Board probes 'school age' definition and early-entrance rules after AK Reads Act changes
Summary
During Article 5 review, the board questioned why the district's admissions draft uses a 'school age' of 6–20 and how early entrance exceptions for 4- and 5-year-olds will be handled; administration said 'school age' and 'compulsory education' are separate statutory definitions and that 5-year-old kindergarten remains a district decision.
At the Dec. 15 work session, administration described the revised admissions policy (BP 5.1.1) and said changes reflect statutory language updates tied to the AK Reads Act. "There were some statute language changes because of the AK Reads Act that added some language about 4 year olds," staff said.
Board member Mister Doyle asked why the draft uses a 'school age' range beginning at 6 instead of 5 or 7 and cited his understanding that compulsory education starts at 7. Administration responded that two different statutes apply: the definition of "school age" (6–20) establishes the ages the district may enroll for K–12, while compulsory education statute covers required attendance (7–16). "So school age is the 6 to the 20... And then compulsory education is 7 through 16," administration said. Staff explained that a 5-year-old enrollment is treated as early entrance in district practice and that specific grade-placement criteria will be captured in administrative regulation.

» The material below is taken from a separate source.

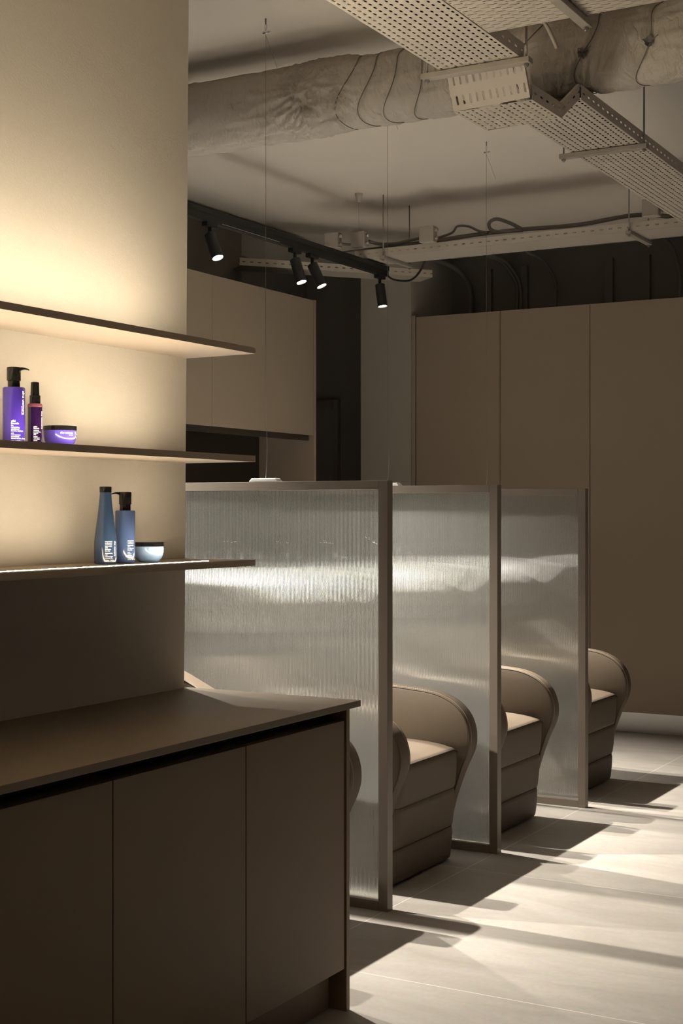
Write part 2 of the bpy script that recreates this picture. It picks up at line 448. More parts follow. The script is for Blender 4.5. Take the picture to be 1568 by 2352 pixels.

Board members asked follow-up questions about what qualifies as a pre-K program for admission exceptions and whether testing or evaluations for early entrance are feasible; administration expressed concern about capacity to test large numbers of 4-year-olds and said grade-placement details will be included in ARs.
Next steps: administration will incorporate clarifying language in policy and attach administrative regulations that define grade placement, early-entrance procedures and how pre-K completion is recognized.